Dans son arrêt Baumet (CE, sect., 04/10/2012), le Conseil d’Etat a précisé quelle était la portée des arrêts de condamnation prononcés par la Cour de Strasbourg, en s’inscrivant dans le droit fil de la jurisprudence de cette dernière.

La Haute juridiction a, d’abord, rappelé les dispositions de l‘article 46 de la Conv. EDH. Ce dernier prévoit que la complète exécution d’un arrêt de la CEDH condamnant un Etat partie à la Convention implique que celui-ci prenne toutes les mesures qu’appellent, d’une part, la réparation des conséquences que la violation de la Convention a entraînées pour le requérant et, d’autre part, la disparition de la source de cette violation. Ces principes traduisent la dimension déclaratoire des arrêts de la Cour, ce qui signifie que la responsabilité de leur exécution repose essentiellement sur les parties contractantes.

Mais, le Conseil d’Etat a innové en précisant que l’exécution d’un arrêt de la Cour de Strasbourg ne peut avoir pour effet de priver les décisions juridictionnelles nationales de leur caractère exécutoire. En d’autres termes, les autorités administratives et juridictionnelles doivent, malgré la condamnation de la CEDH, exécuter ce que prescrit la décision juridictionnelle. Cette solution se justifie par l’absence, en France, de procédure organisée de réexamen d’une affaire définitivement jugée.

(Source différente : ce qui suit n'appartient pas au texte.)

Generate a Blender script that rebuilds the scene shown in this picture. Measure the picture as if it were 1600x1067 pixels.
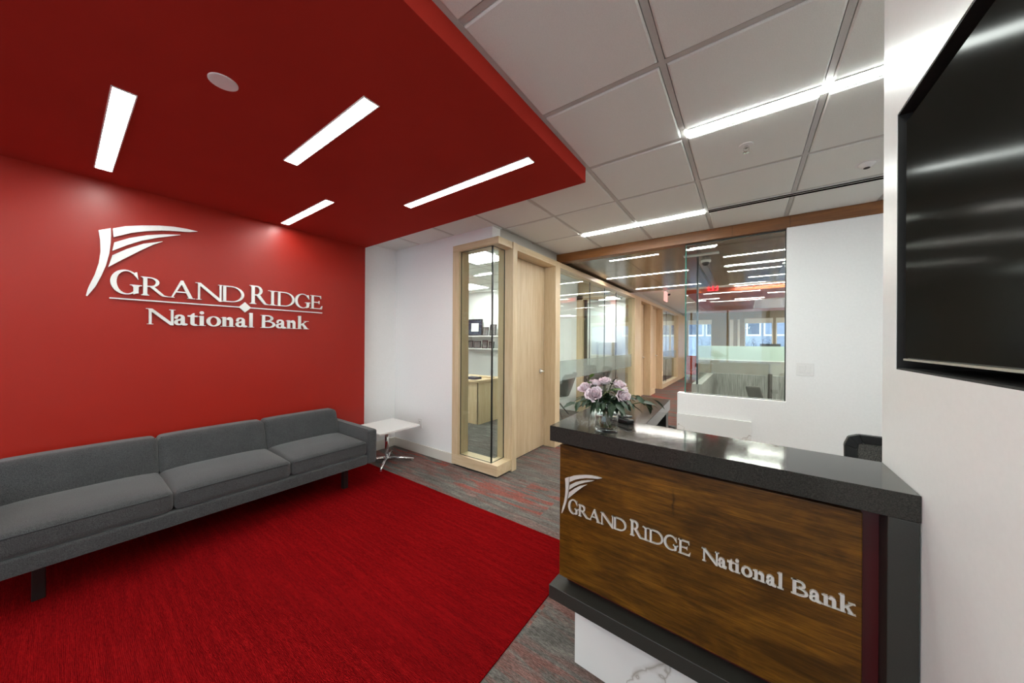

Deux ans plus tard, le Conseil d’Etat a réaffirmé ces principes tout en les complétant (CE, ass., 30/07/2014, Vernes). La Haute juridiction indique, ainsi, à propos d’une sanction administrative, que le constat par la CEDH d’une méconnaissance des droits garantis par la Convention constitue un élément nouveau qui doit être pris en compte par l’autorité investie du pouvoir de sanction. En conséquence, cette dernière doit, lorsqu’elle est saisie d’une demande en ce sens et que la sanction prononcée continue de produire des effets, apprécier si la poursuite de l’exécution de cette sanction méconnaît les exigences de la Convention et, dans ce cas, y mettre fin en tout ou partie eu égard aux intérêts dont elle a la charge, aux motifs de la sanction et à la gravité de ses effets, ainsi qu’à la nature et à la gravité des manquements constatés par la CEDH.

On l’aura compris, les arrêts rendus par la Cour de Strasbourg ne bénéficient pas de la même force contraignante que ceux prononcés par la CJUE. D’autant plus que la Cour reconnaît aux Etats une marge d’appréciation dans l’application de la Convention pour tenir compte des spécificités et traditions nationales. Mais, le Conseil d’Etat ne peut ignorer les décisions du juge européen et, d’ailleurs, il ne le fait pas.